Another five years of the Tories means rail fares rising by hundreds of pounds, no reform of the Big Six energy companies and no action to freeze your energy bills, and five more years of insecure, poor quality jobs that pay less and cost taxpayers more through working people having to rely on benefits to make ends meet.

It doesn't have to be like this. Labour has been setting out a better way – the Labour future.

Action on the cost of living, with a freeze on energy bills, expanded free childcare, an increase in the minimum wage and a lower 10p starting rate of income tax to help millions of people on lower and middle incomes.

Action on the NHS, with a guaranteed GP appointment within 48 hours, and integration of health and social care, organising services around the needs of people, their families and their communities.

Action in schools, where we'll make teaching standards the top priority, ensuring that all teachers in all state schools become qualified. And reform of our education and skills system to create a clear route for the forgotten 50 per cent of young people who do not go to university.

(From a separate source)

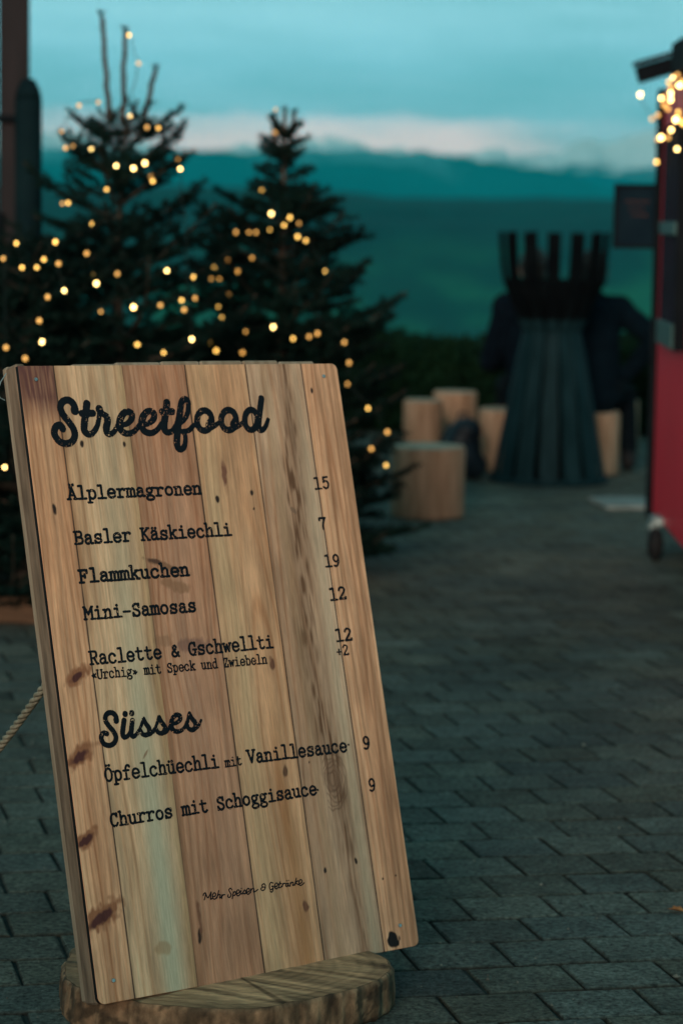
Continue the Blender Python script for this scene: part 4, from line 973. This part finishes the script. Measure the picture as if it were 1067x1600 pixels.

So now we face a contest between these two visions for Britain. It’s a contest we know we can win.

But we know the Tories are going to throw everything they’ve got at it as well.

Labour’s strength on the ground versus Tory money

While the Tories can’t beat us on the number of activists campaigning on the ground in key seats –they have a steady stream of big donors willing to bankroll their campaign.

The same people they handed a tax cut to. The people who go to David Cameron’s dinners.

Hedge funds, bankers, millionaires – you can see who they are. But there’s one group of people bankrolling the Tories whose identity is completely secret.

Since the last election, the Tories have been given over five and a half million pounds by unincorporated associations – organisations who don’t declare where their money comes from. They donated £372,000 in the last 3 months alone.

And this money is being funnelled into the Tories’ key marginal seats. In 27 of their key seats, more than half the money raised since 2010 has come from these secretive clubs.

It's no wonder they need this shady money. In three quarters of their most marginal seats, their membership is falling.

We may be outspent, but we won’t be out-organised or out-campaigned. They want to buy the election. We’re fighting to win it.

We’re ahead of them on selections – we’ve already selected three quarters of the candidates we need. The Tories have only filled one third of their vacancies.

And it seems that every time they select a candidate, another of their MPs resigns.

We’ve got more members than the Tories and the Lib Dems put together. We’ve got activists out on the doorsteps in our key seats, rain or shine. Working hard and campaigning all over the country.

And we’re recruiting even more – which is why Gloria de Piero and Jonathan Ashworth last week launched Labour's Seaside Express.

They even managed to attract a Tory mole to join them. Unfortunately for him, he was unmasked when he forgot what his own name was supposed to be.

Even Grant Shapps remembers when he’s supposed to be calling himself Michael Green.

But everyone who supports Labour is welcome to join our new Registered Supporters scheme, part of Ed Miliband’s party reforms, doing even more to reach out and involve more people in our party.

The Tories are bankrolled by a few millionaires – but we are a movement of millions of working people.

What’s at stake in this election is nothing less than the future of the country. Your vote in 2015 will help to define what Britain looks like, not just in 2020, but for decades to come.

We’ve set out the Choice. Now we have to fight for a Labour future.